● What needs to be done
Collect all lines below with the string "objects".

● Given data
○ ○ ○ ○ ○ ○ ○
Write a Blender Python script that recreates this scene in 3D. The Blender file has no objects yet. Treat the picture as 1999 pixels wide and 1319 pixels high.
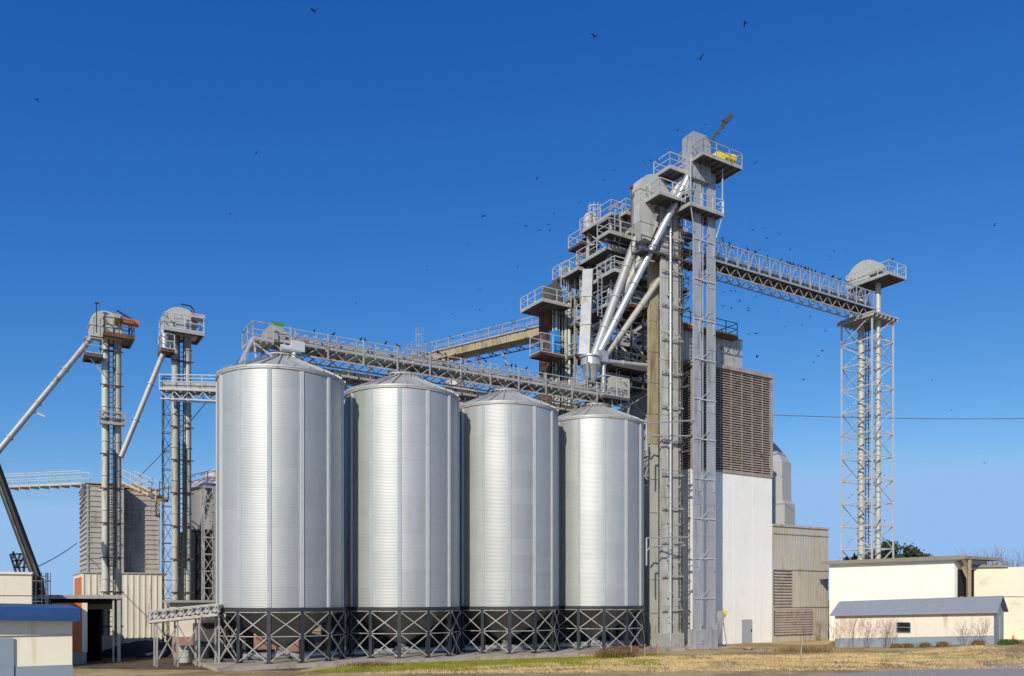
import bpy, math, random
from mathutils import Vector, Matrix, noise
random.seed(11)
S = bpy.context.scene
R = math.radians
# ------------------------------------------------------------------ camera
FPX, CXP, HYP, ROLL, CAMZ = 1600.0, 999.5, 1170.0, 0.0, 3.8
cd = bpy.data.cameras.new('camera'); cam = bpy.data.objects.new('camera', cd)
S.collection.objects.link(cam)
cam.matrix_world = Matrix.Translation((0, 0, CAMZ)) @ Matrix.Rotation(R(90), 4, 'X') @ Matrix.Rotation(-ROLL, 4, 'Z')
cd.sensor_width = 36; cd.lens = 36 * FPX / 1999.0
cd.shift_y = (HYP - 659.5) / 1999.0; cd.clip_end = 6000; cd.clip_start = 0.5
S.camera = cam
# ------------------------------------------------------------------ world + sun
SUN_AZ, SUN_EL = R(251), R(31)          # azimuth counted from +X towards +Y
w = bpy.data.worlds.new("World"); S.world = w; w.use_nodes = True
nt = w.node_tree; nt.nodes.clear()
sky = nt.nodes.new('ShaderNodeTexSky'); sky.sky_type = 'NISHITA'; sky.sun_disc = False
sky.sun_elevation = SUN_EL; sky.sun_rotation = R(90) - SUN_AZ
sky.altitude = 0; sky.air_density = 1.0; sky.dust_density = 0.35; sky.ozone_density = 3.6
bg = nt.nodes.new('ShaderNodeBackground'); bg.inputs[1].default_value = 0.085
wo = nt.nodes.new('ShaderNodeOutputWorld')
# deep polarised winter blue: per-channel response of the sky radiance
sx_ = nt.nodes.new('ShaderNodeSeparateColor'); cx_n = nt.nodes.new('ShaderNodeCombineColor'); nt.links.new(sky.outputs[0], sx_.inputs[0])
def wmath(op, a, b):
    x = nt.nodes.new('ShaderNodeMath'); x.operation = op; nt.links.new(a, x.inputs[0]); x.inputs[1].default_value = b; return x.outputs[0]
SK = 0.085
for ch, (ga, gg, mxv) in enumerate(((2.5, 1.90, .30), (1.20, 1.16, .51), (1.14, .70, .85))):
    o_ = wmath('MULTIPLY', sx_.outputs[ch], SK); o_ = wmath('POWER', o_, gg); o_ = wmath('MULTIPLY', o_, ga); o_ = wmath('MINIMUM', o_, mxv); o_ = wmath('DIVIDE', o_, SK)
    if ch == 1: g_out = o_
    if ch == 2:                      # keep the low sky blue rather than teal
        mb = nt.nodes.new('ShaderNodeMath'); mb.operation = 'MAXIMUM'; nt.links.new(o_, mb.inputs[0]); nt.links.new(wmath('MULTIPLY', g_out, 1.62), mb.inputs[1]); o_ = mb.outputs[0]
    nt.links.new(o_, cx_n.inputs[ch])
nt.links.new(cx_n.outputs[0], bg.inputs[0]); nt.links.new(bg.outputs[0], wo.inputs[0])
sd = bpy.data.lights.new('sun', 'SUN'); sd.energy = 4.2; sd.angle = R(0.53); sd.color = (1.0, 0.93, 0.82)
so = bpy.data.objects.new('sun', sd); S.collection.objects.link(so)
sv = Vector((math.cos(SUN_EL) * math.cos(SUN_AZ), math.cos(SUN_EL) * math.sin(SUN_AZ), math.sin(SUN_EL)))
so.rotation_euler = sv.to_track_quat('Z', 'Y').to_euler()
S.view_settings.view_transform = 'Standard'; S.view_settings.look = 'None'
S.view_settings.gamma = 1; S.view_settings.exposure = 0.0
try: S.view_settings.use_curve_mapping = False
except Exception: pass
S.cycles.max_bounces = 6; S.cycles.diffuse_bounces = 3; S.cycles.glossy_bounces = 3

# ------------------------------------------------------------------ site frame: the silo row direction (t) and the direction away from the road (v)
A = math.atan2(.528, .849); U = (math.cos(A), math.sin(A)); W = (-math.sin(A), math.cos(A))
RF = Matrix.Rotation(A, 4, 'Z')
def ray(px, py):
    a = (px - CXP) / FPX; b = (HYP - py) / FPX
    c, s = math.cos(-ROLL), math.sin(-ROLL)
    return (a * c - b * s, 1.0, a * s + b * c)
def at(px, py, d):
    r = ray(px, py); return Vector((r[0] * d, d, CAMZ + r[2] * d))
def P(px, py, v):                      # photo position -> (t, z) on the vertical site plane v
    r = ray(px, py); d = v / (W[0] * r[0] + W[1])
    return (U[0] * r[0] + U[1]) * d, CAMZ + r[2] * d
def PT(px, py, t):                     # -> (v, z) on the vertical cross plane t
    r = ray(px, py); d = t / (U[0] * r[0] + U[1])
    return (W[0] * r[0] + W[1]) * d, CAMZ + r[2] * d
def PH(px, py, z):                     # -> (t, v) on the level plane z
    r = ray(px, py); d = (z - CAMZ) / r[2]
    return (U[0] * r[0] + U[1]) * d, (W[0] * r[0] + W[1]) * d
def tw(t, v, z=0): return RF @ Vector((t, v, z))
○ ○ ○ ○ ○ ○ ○
● Written response
Write a Blender Python script that recreates this scene in 3D. The Blender file has no objects yet. Treat the picture as 1999 pixels wide and 1319 pixels high.
cd = bpy.data.cameras.new('camera'); cam = bpy.data.objects.new('camera', cd)
S.collection.objects.link(cam)
so = bpy.data.objects.new('sun', sd); S.collection.objects.link(so)